Despite being almost completely unaccountable to any official ministry, the Shiite militias have been tasked by the government with a key role in the war against the Islamic State. Yet what we saw in Yengija laid bare the costs of relying on these groups. Beyond the main road, an entire neighborhood of two-story homes was razed and flattened, with concrete slab roofs heaped atop piles of rubble. Personal belongings, children’s toys, and furniture peeked out from under the debris, a poignant reminder of the Sunni Arab families who, until recently, had lived there. All these families had fled in August when the militia started battling the Islamic State fighters in the surrounding area.
The destruction was overwhelming. The only houses that remained standing shared one common feature — blackened exterior windows showing where the militia had set fire to them in their efforts to destroy whatever they could not loot.

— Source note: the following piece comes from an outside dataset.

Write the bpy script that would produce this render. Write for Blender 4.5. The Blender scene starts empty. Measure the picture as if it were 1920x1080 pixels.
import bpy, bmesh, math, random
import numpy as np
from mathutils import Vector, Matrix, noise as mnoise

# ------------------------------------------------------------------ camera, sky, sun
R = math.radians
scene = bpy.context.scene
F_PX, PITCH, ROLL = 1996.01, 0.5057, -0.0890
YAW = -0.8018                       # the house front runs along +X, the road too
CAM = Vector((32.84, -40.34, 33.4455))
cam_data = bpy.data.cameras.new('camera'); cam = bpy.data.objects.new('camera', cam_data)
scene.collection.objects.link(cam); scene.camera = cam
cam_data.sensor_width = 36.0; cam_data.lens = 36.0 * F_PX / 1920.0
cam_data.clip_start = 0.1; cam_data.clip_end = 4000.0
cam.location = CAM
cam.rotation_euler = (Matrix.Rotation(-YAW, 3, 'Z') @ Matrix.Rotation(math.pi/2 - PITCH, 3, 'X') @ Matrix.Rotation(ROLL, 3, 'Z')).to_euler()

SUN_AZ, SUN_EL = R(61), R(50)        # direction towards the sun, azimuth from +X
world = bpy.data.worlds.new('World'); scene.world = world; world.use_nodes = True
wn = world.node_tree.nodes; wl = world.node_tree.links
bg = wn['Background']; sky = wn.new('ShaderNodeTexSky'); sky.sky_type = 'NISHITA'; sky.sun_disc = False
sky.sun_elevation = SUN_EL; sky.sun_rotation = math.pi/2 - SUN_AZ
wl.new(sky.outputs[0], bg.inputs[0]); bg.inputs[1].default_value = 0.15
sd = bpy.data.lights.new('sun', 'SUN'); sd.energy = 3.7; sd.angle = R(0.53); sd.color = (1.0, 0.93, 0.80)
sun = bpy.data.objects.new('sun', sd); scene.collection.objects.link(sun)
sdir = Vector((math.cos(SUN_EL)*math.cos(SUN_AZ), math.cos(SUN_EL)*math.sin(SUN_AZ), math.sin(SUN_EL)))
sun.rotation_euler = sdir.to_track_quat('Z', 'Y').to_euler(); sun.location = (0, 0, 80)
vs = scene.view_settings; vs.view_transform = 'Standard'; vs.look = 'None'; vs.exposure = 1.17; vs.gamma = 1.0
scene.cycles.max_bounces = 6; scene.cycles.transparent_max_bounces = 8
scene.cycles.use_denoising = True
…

Families that had been driven from their homes told us that when the militia arrived, they destroyed the families’ homes. Former residents told us that those who have tried to return are accused of being Islamic State members or sympathizers; some were held by the militia for days, blindfolded, questioned, and beaten — or simply disappeared. In the Peshmerga-controlled city of Kirkuk, we met Hamad, a government worker from Yengija. He told us that he had snuck back into the village undetected two weeks earlier to try to collect some of his family’s belongings after being told by neighbors that his home was undamaged. But when he arrived, he found his house emptied of its valuables and his neighborhood torched.